- INSTRUCTIONS TO FOLLOW
Using the listing below, please print exactly the lines from the one with "What Blender Python" through the one with "return tuple(((v/255.0)/12.92 if". Leave out every picture.

- RECORDS SUPPLIED
------

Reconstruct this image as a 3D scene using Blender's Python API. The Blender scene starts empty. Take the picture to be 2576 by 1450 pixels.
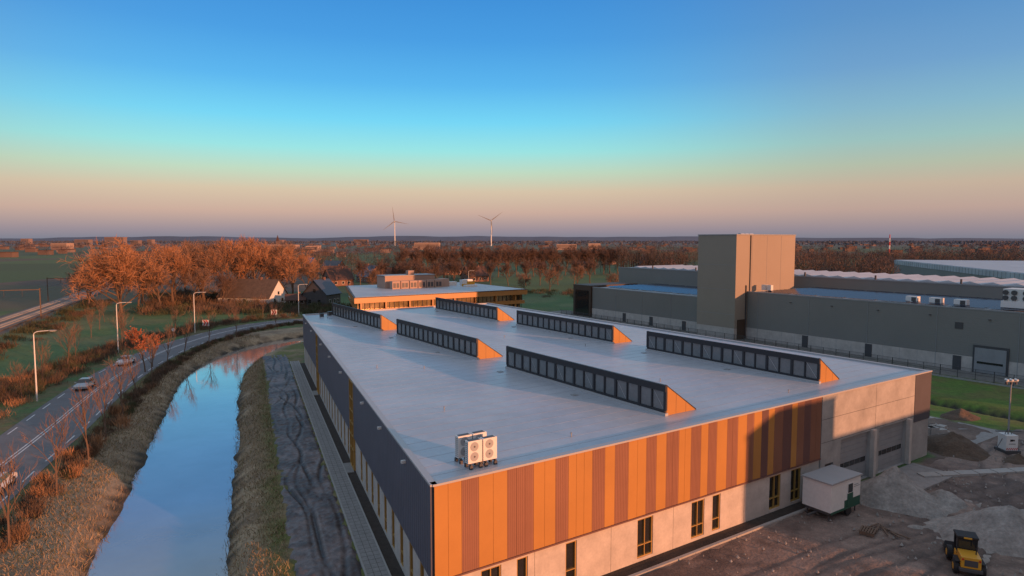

------

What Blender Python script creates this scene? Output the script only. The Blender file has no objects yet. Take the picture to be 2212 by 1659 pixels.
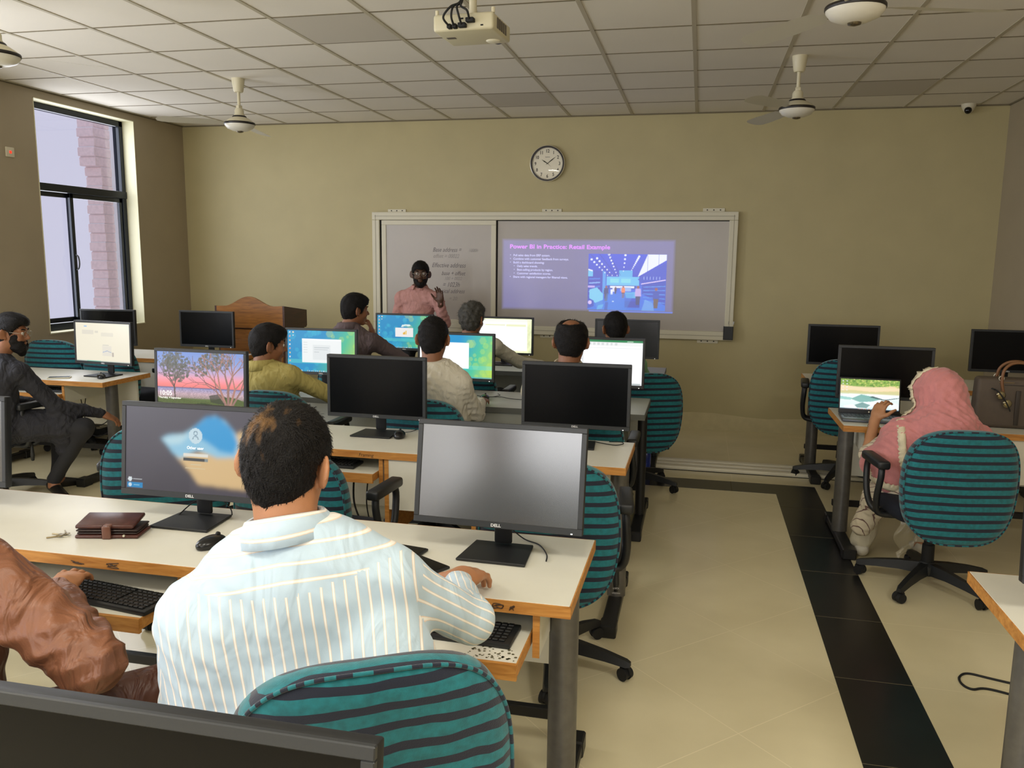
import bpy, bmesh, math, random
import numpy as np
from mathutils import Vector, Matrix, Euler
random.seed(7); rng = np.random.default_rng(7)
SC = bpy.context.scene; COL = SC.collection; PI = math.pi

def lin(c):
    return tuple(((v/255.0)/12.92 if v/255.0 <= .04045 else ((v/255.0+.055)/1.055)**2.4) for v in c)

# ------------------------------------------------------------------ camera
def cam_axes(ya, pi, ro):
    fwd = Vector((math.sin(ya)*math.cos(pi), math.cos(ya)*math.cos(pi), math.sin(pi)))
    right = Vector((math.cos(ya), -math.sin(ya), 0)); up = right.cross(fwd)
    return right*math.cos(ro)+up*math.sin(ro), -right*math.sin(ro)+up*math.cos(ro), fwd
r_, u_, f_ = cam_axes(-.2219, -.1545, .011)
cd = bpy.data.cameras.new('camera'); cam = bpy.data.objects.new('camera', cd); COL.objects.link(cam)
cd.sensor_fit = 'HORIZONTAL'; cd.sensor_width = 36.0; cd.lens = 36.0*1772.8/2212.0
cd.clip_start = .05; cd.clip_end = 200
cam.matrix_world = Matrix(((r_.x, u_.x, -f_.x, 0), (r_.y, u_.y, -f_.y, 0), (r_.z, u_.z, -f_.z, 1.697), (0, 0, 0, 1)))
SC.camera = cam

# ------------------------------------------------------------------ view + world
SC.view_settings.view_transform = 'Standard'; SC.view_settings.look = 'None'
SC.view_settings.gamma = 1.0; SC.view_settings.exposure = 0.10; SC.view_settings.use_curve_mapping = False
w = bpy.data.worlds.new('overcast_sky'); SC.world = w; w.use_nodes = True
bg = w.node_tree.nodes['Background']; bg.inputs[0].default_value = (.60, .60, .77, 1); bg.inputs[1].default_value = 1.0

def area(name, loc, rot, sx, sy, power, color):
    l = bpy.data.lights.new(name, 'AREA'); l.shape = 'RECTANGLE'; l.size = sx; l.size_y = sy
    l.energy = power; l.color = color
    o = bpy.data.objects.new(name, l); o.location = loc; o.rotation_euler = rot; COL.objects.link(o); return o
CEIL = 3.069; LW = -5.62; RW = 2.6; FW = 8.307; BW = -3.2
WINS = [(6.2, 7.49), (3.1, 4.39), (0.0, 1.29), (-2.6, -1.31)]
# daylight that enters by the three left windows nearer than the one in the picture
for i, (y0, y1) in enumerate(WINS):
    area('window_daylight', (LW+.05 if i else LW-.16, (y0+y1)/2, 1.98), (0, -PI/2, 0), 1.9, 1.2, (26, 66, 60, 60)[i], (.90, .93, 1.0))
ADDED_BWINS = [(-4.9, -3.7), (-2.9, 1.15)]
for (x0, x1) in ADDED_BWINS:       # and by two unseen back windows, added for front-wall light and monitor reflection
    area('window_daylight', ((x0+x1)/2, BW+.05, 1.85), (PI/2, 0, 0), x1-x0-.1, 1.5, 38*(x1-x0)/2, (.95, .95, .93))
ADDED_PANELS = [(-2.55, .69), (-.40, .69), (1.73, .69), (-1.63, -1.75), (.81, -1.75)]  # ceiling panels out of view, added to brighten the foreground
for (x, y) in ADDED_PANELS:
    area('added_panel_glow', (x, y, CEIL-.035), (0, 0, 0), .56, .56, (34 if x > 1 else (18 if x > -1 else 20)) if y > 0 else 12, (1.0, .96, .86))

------

- RESULT OF THE TASK
What Blender Python script creates this scene? Output the script only. The Blender file has no objects yet. Take the picture to be 2212 by 1659 pixels.
import bpy, bmesh, math, random
import numpy as np
from mathutils import Vector, Matrix, Euler
random.seed(7); rng = np.random.default_rng(7)
SC = bpy.context.scene; COL = SC.collection; PI = math.pi

def lin(c):
    return tuple(((v/255.0)/12.92 if v/255.0 <= .04045 else ((v/255.0+.055)/1.055)**2.4) for v in c)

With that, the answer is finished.